On Monday, July 7, 2003 Tessa Jowell, the U.K. Secretary of State for Culture, Media and Sport, and Ambassador William Farish planted white roses in memory of those who lost their lives in the September 11, 2001 attacks on the United States of America.

White roses have a special significance for the U.K. families of those who died on September 11. The white Bianca Rose formed part of HM The Queen’s bouquet at the Westminster Abbey service, and each of the families laid one white rose outside the Abbey, in an Act of Remembrance for their loved ones.

At the first anniversary service at St. Paul’s Cathedral, over 3000 white rose petals (one for each victim) cascaded from the Whispering Gallery to the Altar below. It is therefore fitting that white roses should form a significant part of the planting within the memorial garden.

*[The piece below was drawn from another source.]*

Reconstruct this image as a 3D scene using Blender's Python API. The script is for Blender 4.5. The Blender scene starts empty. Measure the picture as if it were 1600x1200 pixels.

The Diplomatic Gates in Grosvenor Square, a gift of the National Comittee for the Bicentennial of the Treaty of Paris, were dedicated on 10 May 1984 to commemorate the bicentennial of the Treaty of Paris and to honor those diplomats of Great Britain and the United States of America who have persevered in the tradition of John Hartley, Richard Oswald, Benjamin Franklin, John Jay, John Adams, and Henry Laurens by labouring steadfastly in the work of peace.

The Diplomatic Gates were a gift of the National Committee for the Bicentennial of the Treaty of Paris to the people of Great Britain. They were erected through the auspices of the UK Department of the Environment under the guidance of Mr. Peter Butler. The directing architect was Mr. A. John Kaye and the gates were built by Mr. A. F. Rolt of the Ornamental Ironwork Workshop. The inscription was designed by Mr Neil Simmons.

You can obtain an overview of the dedication ceremony (PDF, 135kb) and the remarks given by Joan R. Challinor, Chairman, the National Committee for the Bicentennial of the Treaty of Paris (PDF, 78kb).

On July 4th, 2011, the Ronald Reagan Foundation honoured President Ronald Reagan by erecting a ten foot tall bronze statue at the south-west corner of Grosvenor Square, outside the U.S. Embassy.

U.S. Ambassador Louis Susman gave the remarks at the unveiling of the Ronald Reagan Statue.